Copy all of the material word for word, except for the pictures.

Collected material:

◇ ◇ ◇ ◇

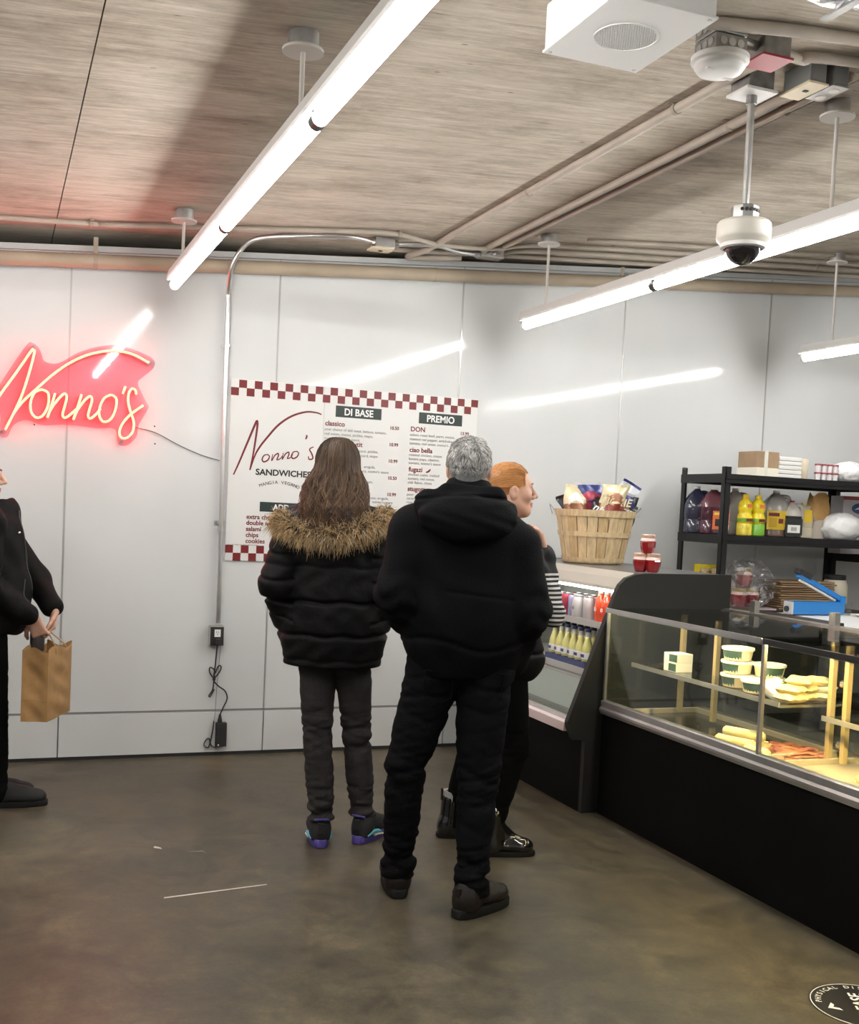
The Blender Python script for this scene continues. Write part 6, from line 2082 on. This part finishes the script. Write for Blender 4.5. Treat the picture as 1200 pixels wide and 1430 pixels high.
B += hand_prims(wr[0], (.5, .6, -.5), (-.6, .2, .3), -1, (.4, .5, .4)) + hand_prims((1.805, 3.80, .91), (-.15, .5, -.85), (1, .1, 0), 1, (.4, .5, .4))
sdf_mesh('body', B, .005, .02, SKIN, p, matfn=lips_fn(fr, .96))
tr = []
for i in range(2):
    tr += [cap((1.605, 3.755, .935), hips[i], .115, .112, (1, .95, 1)), cap(hips[i], knees[i], .112, .080), cap(knees[i], ank[i], .078, .066), cap(ank[i], (ank[i][0], ank[i][1], .075), .067, .067)]
tro = sdf_mesh('trousers', tr, .0055, .018, m_twill, p, leg_wrinkles([(.48, .12, .9), (.17, .10, 1.6), (.78, .10, .6)], .0048, 8), zmin=.070)
for sx, x in ((-1, 1.515), (1, 1.695)):
    P = [(x - .055, 3.640, .875), (x + .05, 3.640, .868), (x + .045, 3.643, .775), (x, 3.648, .755), (x - .05, 3.645, .78)]
    obj('back_pocket', MB().tube(P, .0025, 5, closed=True), m_twill, tro, smooth='all')
J = [cap((1.605, 3.745, 1.31), (1.61, 3.75, 1.08), .205, .212, (1.10, .78, 1)), cap((1.61, 3.75, 1.06), (1.612, 3.755, .99), .210, .206, (1.08, .80, 1)),
     cap((1.49, 3.745, 1.385), (1.700, 3.74, 1.355), .090, .090, (1, 1.05, 1)), cap((1.604, 3.742, 1.40), (1.602, 3.752, 1.505), .108, .094, (1, 1.02, 1), .03),
     cap((1.612, 3.755, .955), (1.612, 3.755, .935), .192, .186, (1.09, .80, 1), .012)]
for i in range(2):
    J += [cap(sh[i], el[i], .092, .084, k=.035), cap(el[i], wr[i], .082, .064, k=.03)]
J.append(('-', _v((1.61, 3.755, .70)), _v((.22, .19, .195)), None, .012))
J.append(cut((1.60, 3.775, 1.60), (.078, .085, .10), None, .012))
def jmod(X, Y, Z):
    d = .0030 * np.sin(2 * math.pi * (Z * 5 + X * 3 + .35 * np.sin(X * 17)))* np.exp(-((Z - 1.05) / .22) ** 2)
    d += .003 * np.sin(X * 24 + 2 * np.sin(Z * 16)) * np.sin(Z * 21)
    d += .008 * np.exp(-((Z - .972 + .02 * np.sin(X * 16)) / .010) ** 2)
    arm = (X < 1.42) | (X > 1.80)
    d += np.where(arm, .004 * np.sin(2 * math.pi * (Z * 13 + .5 * np.sin(Y * 23) + .3 * np.sin(X * 40))), 0) * np.exp(-((Z - 1.10) / .12) ** 2)
    d += .005 * np.exp(-((Z - 1.155 + .10 * (X - 1.60)) / .006) ** 2) * (Y < 3.74) * (np.abs(X - 1.64) < .12)
    return d
sdf_mesh('hooded_jacket', J, .006, .05, m_canvas, p, jmod)
Hd = [ell((1.585, 3.605, 1.425), (.178, .072, .085)), ell((1.590, 3.580, 1.395), (.125, .055, .065)), cap((1.44, 3.67, 1.465), (1.49, 3.83, 1.49), .046, .038), cap((1.725, 3.67, 1.440), (1.695, 3.83, 1.475), .044, .036),
      cap((1.455, 3.655, 1.475), (1.715, 3.650, 1.458), .042), cap((1.51, 3.66, 1.520), (1.685, 3.655, 1.512), .028, .028)]
hd = sdf_mesh('hood', Hd, .0055, .035, m_canvas, p, lambda X, Y, Z: .0035 * np.sin(X * 30 + 3 * np.sin(Z * 40)) * np.sin(Z * 45 + X * 12) + .007 * np.exp(-((Z - 1.502 + .5 * (X - 1.6) ** 2) / .006) ** 2))
# grey hair
m_greyhair = mat('grey_hair_mass', (.17, .17, .17), .6, var=.3, vscale=40, stretch=(4, 4, 1))
s_ = .95
hv = [ell(fr(0, -.018 * s_, .034 * s_), (.079 * s_, .098 * s_, .090 * s_), fr.R), cap(fr(0, -.050, -.02), fr(0, -.045, -.066), .052, .046)]
hv.append(cut(fr(0, .115, -.01), (.085, .085, .075), fr.R, .01))
hv += [cut(fr(sx * .090, .004, -.030), (.022, .034, .040), fr.R, .008) for sx in (-1, 1)]
sdf_mesh('hair_mass', hv, .005, .02, m_greyhair, p)
ng = 8000
u = RNG.normal(size=(ng * 3, 3))
u /= np.linalg.norm(u, axis=1)[:, None]
keep = (u[:, 2] > -.80) & ((u[:, 1] < .45) | (u[:, 2] > .45)) & ~((np.abs(u[:, 0]) > .8) & (u[:, 2] < -.15) & (u[:, 1] > -.1))
u = u[keep][:ng]
ng = len(u)
root = np.array([0, -.018, .034])[None] * s_ + u * np.array([.078, .097, .089])[None] * s_
low = (u[:, 2] < -.25)
root[:, 2] -= np.where(low, .012, 0)
sw = np.sin(u[:, 0] * 9 + 4 * u[:, 2]) * .5 + np.sin(u[:, 2] * 11 - 5 * u[:, 0]) * .4     # locks lying different ways
flow = np.stack([u[:, 0] * .8 + .7 * sw + RNG.normal(0, .12, ng), u[:, 1] * .5 - .1 + RNG.normal(0, .12, ng), -.85 + .8 * np.clip(u[:, 2], 0, 1) + .2 * sw + RNG.normal(0, .12, ng)], 1)
flow -= u * (flow * u).sum(1)[:, None] * .8
ln = RNG.uniform(.014, .030, ng) * (1 - .35 * low)
tt = np.linspace(0, 1, 4)
loc = root[:, None, :] + u[:, None, :] * (ln[:, None, None] * (.20 * tt - .06 * tt ** 2)[None, :, None]) + flow[:, None, :] * (ln[:, None, None] * (tt ** 1.2)[None, :, None] * .95)
hp = fr.c[None, None, :] + loc @ fr.R.T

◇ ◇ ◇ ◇

Solution for this task:
The Blender Python script for this scene continues. Write part 6, from line 2082 on. This part finishes the script. Write for Blender 4.5. Treat the picture as 1200 pixels wide and 1430 pixels high.
B += hand_prims(wr[0], (.5, .6, -.5), (-.6, .2, .3), -1, (.4, .5, .4)) + hand_prims((1.805, 3.80, .91), (-.15, .5, -.85), (1, .1, 0), 1, (.4, .5, .4))
sdf_mesh('body', B, .005, .02, SKIN, p, matfn=lips_fn(fr, .96))
tr = []
for i in range(2):
    tr += [cap((1.605, 3.755, .935), hips[i], .115, .112, (1, .95, 1)), cap(hips[i], knees[i], .112, .080), cap(knees[i], ank[i], .078, .066), cap(ank[i], (ank[i][0], ank[i][1], .075), .067, .067)]
tro = sdf_mesh('trousers', tr, .0055, .018, m_twill, p, leg_wrinkles([(.48, .12, .9), (.17, .10, 1.6), (.78, .10, .6)], .0048, 8), zmin=.070)
for sx, x in ((-1, 1.515), (1, 1.695)):
    P = [(x - .055, 3.640, .875), (x + .05, 3.640, .868), (x + .045, 3.643, .775), (x, 3.648, .755), (x - .05, 3.645, .78)]
    obj('back_pocket', MB().tube(P, .0025, 5, closed=True), m_twill, tro, smooth='all')
J = [cap((1.605, 3.745, 1.31), (1.61, 3.75, 1.08), .205, .212, (1.10, .78, 1)), cap((1.61, 3.75, 1.06), (1.612, 3.755, .99), .210, .206, (1.08, .80, 1)),
     cap((1.49, 3.745, 1.385), (1.700, 3.74, 1.355), .090, .090, (1, 1.05, 1)), cap((1.604, 3.742, 1.40), (1.602, 3.752, 1.505), .108, .094, (1, 1.02, 1), .03),
     cap((1.612, 3.755, .955), (1.612, 3.755, .935), .192, .186, (1.09, .80, 1), .012)]
for i in range(2):
    J += [cap(sh[i], el[i], .092, .084, k=.035), cap(el[i], wr[i], .082, .064, k=.03)]
J.append(('-', _v((1.61, 3.755, .70)), _v((.22, .19, .195)), None, .012))
J.append(cut((1.60, 3.775, 1.60), (.078, .085, .10), None, .012))
def jmod(X, Y, Z):
    d = .0030 * np.sin(2 * math.pi * (Z * 5 + X * 3 + .35 * np.sin(X * 17)))* np.exp(-((Z - 1.05) / .22) ** 2)
    d += .003 * np.sin(X * 24 + 2 * np.sin(Z * 16)) * np.sin(Z * 21)
    d += .008 * np.exp(-((Z - .972 + .02 * np.sin(X * 16)) / .010) ** 2)
    arm = (X < 1.42) | (X > 1.80)
    d += np.where(arm, .004 * np.sin(2 * math.pi * (Z * 13 + .5 * np.sin(Y * 23) + .3 * np.sin(X * 40))), 0) * np.exp(-((Z - 1.10) / .12) ** 2)
    d += .005 * np.exp(-((Z - 1.155 + .10 * (X - 1.60)) / .006) ** 2) * (Y < 3.74) * (np.abs(X - 1.64) < .12)
    return d
sdf_mesh('hooded_jacket', J, .006, .05, m_canvas, p, jmod)
Hd = [ell((1.585, 3.605, 1.425), (.178, .072, .085)), ell((1.590, 3.580, 1.395), (.125, .055, .065)), cap((1.44, 3.67, 1.465), (1.49, 3.83, 1.49), .046, .038), cap((1.725, 3.67, 1.440), (1.695, 3.83, 1.475), .044, .036),
      cap((1.455, 3.655, 1.475), (1.715, 3.650, 1.458), .042), cap((1.51, 3.66, 1.520), (1.685, 3.655, 1.512), .028, .028)]
hd = sdf_mesh('hood', Hd, .0055, .035, m_canvas, p, lambda X, Y, Z: .0035 * np.sin(X * 30 + 3 * np.sin(Z * 40)) * np.sin(Z * 45 + X * 12) + .007 * np.exp(-((Z - 1.502 + .5 * (X - 1.6) ** 2) / .006) ** 2))
# grey hair
m_greyhair = mat('grey_hair_mass', (.17, .17, .17), .6, var=.3, vscale=40, stretch=(4, 4, 1))
s_ = .95
hv = [ell(fr(0, -.018 * s_, .034 * s_), (.079 * s_, .098 * s_, .090 * s_), fr.R), cap(fr(0, -.050, -.02), fr(0, -.045, -.066), .052, .046)]
hv.append(cut(fr(0, .115, -.01), (.085, .085, .075), fr.R, .01))
hv += [cut(fr(sx * .090, .004, -.030), (.022, .034, .040), fr.R, .008) for sx in (-1, 1)]
sdf_mesh('hair_mass', hv, .005, .02, m_greyhair, p)
ng = 8000
u = RNG.normal(size=(ng * 3, 3))
u /= np.linalg.norm(u, axis=1)[:, None]
keep = (u[:, 2] > -.80) & ((u[:, 1] < .45) | (u[:, 2] > .45)) & ~((np.abs(u[:, 0]) > .8) & (u[:, 2] < -.15) & (u[:, 1] > -.1))
u = u[keep][:ng]
ng = len(u)
root = np.array([0, -.018, .034])[None] * s_ + u * np.array([.078, .097, .089])[None] * s_
low = (u[:, 2] < -.25)
root[:, 2] -= np.where(low, .012, 0)
sw = np.sin(u[:, 0] * 9 + 4 * u[:, 2]) * .5 + np.sin(u[:, 2] * 11 - 5 * u[:, 0]) * .4     # locks lying different ways
flow = np.stack([u[:, 0] * .8 + .7 * sw + RNG.normal(0, .12, ng), u[:, 1] * .5 - .1 + RNG.normal(0, .12, ng), -.85 + .8 * np.clip(u[:, 2], 0, 1) + .2 * sw + RNG.normal(0, .12, ng)], 1)
flow -= u * (flow * u).sum(1)[:, None] * .8
ln = RNG.uniform(.014, .030, ng) * (1 - .35 * low)
tt = np.linspace(0, 1, 4)
loc = root[:, None, :] + u[:, None, :] * (ln[:, None, None] * (.20 * tt - .06 * tt ** 2)[None, :, None]) + flow[:, None, :] * (ln[:, None, None] * (tt ** 1.2)[None, :, None] * .95)
hp = fr.c[None, None, :] + loc @ fr.R.T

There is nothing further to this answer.